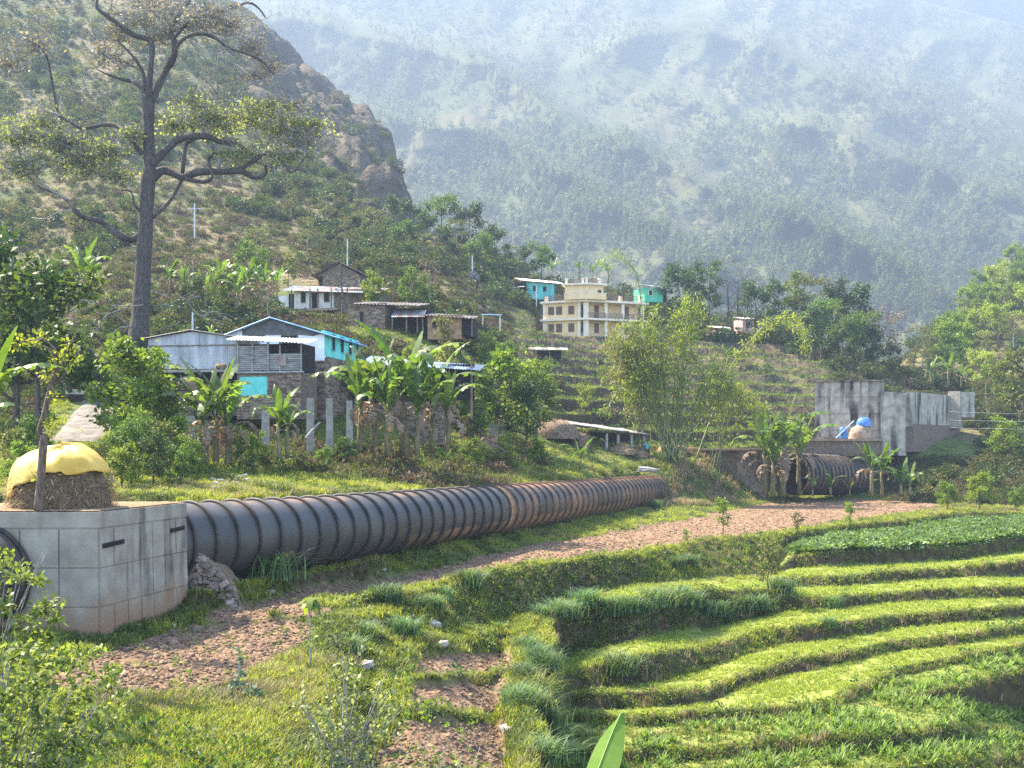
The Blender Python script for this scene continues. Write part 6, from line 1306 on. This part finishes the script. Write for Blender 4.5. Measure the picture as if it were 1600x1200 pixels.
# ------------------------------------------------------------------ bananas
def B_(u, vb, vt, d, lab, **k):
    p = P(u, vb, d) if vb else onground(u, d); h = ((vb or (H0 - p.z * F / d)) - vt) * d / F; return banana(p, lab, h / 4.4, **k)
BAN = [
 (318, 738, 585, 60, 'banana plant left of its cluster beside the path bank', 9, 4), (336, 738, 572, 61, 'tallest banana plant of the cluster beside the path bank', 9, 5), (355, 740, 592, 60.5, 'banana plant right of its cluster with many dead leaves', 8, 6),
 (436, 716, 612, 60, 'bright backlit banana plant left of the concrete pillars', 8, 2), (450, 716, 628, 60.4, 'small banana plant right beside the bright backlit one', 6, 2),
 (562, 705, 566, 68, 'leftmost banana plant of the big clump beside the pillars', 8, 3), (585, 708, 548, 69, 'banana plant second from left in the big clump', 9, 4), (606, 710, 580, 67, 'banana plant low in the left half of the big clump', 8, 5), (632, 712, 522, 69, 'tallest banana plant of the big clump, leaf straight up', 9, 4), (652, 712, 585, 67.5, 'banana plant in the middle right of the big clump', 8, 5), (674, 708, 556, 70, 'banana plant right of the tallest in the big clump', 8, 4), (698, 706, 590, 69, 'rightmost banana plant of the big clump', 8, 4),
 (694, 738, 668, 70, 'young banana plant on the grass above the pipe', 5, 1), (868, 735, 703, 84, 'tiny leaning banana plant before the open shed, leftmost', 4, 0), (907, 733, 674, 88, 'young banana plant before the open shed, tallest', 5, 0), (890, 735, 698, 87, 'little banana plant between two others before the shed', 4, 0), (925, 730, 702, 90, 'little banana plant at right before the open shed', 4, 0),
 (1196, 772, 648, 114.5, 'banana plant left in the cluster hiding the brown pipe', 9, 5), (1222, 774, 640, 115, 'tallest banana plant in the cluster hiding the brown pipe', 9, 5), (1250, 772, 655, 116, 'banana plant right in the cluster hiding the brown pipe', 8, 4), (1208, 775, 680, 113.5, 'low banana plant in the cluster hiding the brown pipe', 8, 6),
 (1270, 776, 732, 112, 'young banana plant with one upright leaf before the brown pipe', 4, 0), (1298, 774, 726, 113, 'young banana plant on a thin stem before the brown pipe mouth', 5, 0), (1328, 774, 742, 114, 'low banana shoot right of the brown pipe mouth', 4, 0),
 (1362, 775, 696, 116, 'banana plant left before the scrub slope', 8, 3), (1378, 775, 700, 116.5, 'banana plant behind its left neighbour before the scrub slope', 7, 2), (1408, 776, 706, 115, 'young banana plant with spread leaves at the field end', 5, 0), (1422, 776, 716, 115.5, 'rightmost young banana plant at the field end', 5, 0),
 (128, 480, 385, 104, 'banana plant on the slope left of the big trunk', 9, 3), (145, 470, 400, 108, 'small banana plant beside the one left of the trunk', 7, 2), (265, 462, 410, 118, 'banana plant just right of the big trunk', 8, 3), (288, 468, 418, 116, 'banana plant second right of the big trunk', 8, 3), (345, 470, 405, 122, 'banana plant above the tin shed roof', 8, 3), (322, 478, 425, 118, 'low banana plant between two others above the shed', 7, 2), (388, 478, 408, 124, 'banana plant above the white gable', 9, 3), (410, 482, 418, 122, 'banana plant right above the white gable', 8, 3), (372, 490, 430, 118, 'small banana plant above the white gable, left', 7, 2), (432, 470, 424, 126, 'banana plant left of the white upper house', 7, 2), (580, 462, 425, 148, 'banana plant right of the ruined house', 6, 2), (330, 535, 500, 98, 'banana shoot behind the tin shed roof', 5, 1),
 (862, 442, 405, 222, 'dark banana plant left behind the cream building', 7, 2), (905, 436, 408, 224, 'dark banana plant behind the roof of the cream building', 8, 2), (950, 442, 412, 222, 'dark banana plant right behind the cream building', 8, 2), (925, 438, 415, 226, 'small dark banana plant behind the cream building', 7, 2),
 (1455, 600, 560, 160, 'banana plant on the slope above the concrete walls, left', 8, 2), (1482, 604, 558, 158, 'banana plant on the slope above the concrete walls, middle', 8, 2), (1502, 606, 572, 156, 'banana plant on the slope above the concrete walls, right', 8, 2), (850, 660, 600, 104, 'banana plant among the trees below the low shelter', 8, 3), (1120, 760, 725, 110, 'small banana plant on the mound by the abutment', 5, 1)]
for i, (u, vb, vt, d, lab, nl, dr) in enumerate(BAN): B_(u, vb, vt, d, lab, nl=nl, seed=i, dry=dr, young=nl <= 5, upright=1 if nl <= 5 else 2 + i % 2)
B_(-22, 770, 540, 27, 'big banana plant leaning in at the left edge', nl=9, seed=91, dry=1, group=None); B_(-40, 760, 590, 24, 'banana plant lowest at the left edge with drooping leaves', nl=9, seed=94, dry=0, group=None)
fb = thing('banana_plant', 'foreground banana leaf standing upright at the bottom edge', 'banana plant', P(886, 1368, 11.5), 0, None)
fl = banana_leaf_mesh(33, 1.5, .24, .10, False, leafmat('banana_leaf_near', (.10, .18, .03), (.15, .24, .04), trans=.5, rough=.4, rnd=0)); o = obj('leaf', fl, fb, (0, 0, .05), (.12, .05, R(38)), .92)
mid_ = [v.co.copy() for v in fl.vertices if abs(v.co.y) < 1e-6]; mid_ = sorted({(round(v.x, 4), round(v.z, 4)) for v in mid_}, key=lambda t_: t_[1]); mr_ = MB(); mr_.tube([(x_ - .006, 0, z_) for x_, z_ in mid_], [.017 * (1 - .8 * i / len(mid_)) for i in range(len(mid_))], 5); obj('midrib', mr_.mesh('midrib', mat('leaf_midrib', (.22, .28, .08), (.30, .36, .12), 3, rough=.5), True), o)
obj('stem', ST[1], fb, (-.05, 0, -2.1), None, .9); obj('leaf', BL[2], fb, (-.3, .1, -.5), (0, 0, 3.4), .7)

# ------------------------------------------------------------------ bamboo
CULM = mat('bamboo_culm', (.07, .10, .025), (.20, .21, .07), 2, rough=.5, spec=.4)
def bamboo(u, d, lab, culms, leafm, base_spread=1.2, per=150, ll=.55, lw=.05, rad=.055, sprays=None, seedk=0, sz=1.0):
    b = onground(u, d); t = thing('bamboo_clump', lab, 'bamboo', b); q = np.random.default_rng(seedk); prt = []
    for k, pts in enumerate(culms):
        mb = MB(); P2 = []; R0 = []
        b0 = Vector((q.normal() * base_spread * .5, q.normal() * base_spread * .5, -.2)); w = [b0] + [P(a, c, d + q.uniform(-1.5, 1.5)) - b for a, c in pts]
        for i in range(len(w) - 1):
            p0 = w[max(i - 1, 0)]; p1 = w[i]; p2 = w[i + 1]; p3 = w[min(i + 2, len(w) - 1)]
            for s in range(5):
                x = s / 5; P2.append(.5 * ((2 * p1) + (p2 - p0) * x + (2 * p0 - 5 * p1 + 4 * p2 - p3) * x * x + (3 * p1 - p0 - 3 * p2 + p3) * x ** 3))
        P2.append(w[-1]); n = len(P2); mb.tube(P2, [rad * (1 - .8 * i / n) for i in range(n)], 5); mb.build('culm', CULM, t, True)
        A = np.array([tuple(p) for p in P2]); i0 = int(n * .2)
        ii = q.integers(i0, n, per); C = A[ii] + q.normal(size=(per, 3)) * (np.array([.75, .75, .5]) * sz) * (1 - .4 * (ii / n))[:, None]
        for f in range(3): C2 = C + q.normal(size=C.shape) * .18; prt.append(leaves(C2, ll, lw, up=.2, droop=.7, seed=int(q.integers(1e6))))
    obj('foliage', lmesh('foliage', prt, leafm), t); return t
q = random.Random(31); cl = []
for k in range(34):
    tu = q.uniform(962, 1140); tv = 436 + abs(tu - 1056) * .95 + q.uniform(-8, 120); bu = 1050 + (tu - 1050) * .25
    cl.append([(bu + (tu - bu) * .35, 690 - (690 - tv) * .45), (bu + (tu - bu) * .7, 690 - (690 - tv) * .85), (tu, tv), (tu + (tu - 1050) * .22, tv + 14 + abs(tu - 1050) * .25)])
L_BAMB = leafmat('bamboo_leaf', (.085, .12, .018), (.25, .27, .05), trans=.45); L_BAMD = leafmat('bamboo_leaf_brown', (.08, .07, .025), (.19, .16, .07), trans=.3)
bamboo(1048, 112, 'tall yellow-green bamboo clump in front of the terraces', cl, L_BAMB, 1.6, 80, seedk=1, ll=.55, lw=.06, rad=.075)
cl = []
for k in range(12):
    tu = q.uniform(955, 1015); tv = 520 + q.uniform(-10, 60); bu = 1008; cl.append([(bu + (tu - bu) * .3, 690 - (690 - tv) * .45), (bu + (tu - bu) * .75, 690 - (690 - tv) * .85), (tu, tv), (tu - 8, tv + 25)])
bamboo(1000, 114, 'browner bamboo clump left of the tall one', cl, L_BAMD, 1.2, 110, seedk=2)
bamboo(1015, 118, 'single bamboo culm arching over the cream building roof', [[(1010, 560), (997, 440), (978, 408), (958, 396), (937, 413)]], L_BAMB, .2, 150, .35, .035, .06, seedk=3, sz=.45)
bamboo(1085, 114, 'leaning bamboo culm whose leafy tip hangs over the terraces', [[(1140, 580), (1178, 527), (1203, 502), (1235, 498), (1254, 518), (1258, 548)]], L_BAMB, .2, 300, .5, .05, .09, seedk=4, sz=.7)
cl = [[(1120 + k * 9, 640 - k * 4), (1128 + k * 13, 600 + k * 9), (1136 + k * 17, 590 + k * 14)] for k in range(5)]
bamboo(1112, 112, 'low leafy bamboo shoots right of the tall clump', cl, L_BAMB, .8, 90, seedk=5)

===

# What is needed
Identify each line of the material where the word "from" shows up, and copy it.

# Solution to this task
The Blender Python script for this scene continues. Write part 6, from line 1306 on. This part finishes the script. Write for Blender 4.5. Measure the picture as if it were 1600x1200 pixels.
 (562, 705, 566, 68, 'leftmost banana plant of the big clump beside the pillars', 8, 3), (585, 708, 548, 69, 'banana plant second from left in the big clump', 9, 4), (606, 710, 580, 67, 'banana plant low in the left half of the big clump', 8, 5), (632, 712, 522, 69, 'tallest banana plant of the big clump, leaf straight up', 9, 4), (652, 712, 585, 67.5, 'banana plant in the middle right of the big clump', 8, 5), (674, 708, 556, 70, 'banana plant right of the tallest in the big clump', 8, 4), (698, 706, 590, 69, 'rightmost banana plant of the big clump', 8, 4),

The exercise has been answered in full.